To ensure progress continues to stay on track, Melbourne Water said efforts will need to increase in future years as targets become more challenging.

Professor Rob Vertessy, Chair of the strategy’s Regional Leadership Group, said the new report card is a great tool for measuring the strategy’s performance objectives – and the 2020 findings are a fantastic reflection of the collaborative efforts of the strategy’s regional leadership partners.

“The Healthy Waterways Strategy report card is a great tool for providing the region with information about what is occurring in each catchment so we can continue creating healthy waterways for everyone,” Mr Vertessy said.

“The results of this year’s annual report are a true testament to the collaborative efforts of the strategy’s regional leadership partners.

“By continuing to work together and committing to the strategy’s long-term visions for waterway health, we can ensure greater Melbourne remains a great place to live.”

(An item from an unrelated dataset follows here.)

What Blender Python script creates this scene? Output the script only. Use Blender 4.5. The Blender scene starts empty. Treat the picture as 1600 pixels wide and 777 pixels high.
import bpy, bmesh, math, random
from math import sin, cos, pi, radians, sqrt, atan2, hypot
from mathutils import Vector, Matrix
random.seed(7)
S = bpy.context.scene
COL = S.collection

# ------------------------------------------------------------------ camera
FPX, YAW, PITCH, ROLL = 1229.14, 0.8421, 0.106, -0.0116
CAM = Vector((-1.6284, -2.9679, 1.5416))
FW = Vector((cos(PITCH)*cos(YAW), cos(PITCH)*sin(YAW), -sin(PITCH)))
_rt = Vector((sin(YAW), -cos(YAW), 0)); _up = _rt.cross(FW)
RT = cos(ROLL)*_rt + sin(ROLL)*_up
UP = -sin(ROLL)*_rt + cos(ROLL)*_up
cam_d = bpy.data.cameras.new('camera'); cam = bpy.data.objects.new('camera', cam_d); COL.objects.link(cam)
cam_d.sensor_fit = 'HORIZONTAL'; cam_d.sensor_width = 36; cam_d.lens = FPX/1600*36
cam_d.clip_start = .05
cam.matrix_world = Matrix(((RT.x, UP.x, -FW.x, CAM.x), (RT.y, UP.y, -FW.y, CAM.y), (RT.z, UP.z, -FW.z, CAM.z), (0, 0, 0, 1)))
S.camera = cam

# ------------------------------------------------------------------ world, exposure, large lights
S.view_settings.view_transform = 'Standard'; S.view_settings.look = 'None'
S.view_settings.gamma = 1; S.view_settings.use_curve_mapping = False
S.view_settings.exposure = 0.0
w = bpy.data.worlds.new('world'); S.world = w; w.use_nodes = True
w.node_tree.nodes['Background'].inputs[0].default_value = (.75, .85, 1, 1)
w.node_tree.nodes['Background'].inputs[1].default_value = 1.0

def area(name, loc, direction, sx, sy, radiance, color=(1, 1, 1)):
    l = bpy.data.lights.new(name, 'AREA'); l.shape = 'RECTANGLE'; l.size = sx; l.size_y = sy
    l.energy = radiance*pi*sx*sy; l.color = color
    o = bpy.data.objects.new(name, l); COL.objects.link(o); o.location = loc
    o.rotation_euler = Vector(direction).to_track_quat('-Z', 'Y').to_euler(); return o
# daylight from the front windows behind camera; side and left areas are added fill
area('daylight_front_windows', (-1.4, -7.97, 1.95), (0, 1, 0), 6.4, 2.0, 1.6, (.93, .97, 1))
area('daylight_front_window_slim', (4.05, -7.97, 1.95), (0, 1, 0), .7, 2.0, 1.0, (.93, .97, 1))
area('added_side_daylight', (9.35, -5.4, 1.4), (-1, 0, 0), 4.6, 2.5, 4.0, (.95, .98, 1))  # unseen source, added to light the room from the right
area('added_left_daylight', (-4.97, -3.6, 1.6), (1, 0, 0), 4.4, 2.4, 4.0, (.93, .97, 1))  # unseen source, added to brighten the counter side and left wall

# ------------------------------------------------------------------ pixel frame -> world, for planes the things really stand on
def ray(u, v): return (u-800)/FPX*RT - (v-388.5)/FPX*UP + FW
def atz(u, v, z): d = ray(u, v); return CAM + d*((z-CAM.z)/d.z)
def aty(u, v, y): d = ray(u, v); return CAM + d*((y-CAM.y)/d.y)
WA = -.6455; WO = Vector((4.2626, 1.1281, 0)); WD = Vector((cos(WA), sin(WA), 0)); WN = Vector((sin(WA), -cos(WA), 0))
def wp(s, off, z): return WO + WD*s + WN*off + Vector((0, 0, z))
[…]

The Healthy Waterways Strategy is a single framework for the management of rivers, wetlands and estuaries across the Port Phillip and Westernport region. This stretches from Gippsland in the east to Bacchus Marsh in the west, from the Macedon Ranges in the north down to Cape Schanck.

The strategy, along with the five Co-designed Catchment Programs for Werribee, Maribyrnong, Yarra, Dandenong and Westernport, offers the tools to protect the region’s waterways and enhance the long-term health, amenity and lifestyle of greater Melbourne.

Designed and endorsed by the community, the strategy brings together world-leading science and on-the-ground knowledge to collaboratively design visions and goals for each of Melbourne Water’s five catchments.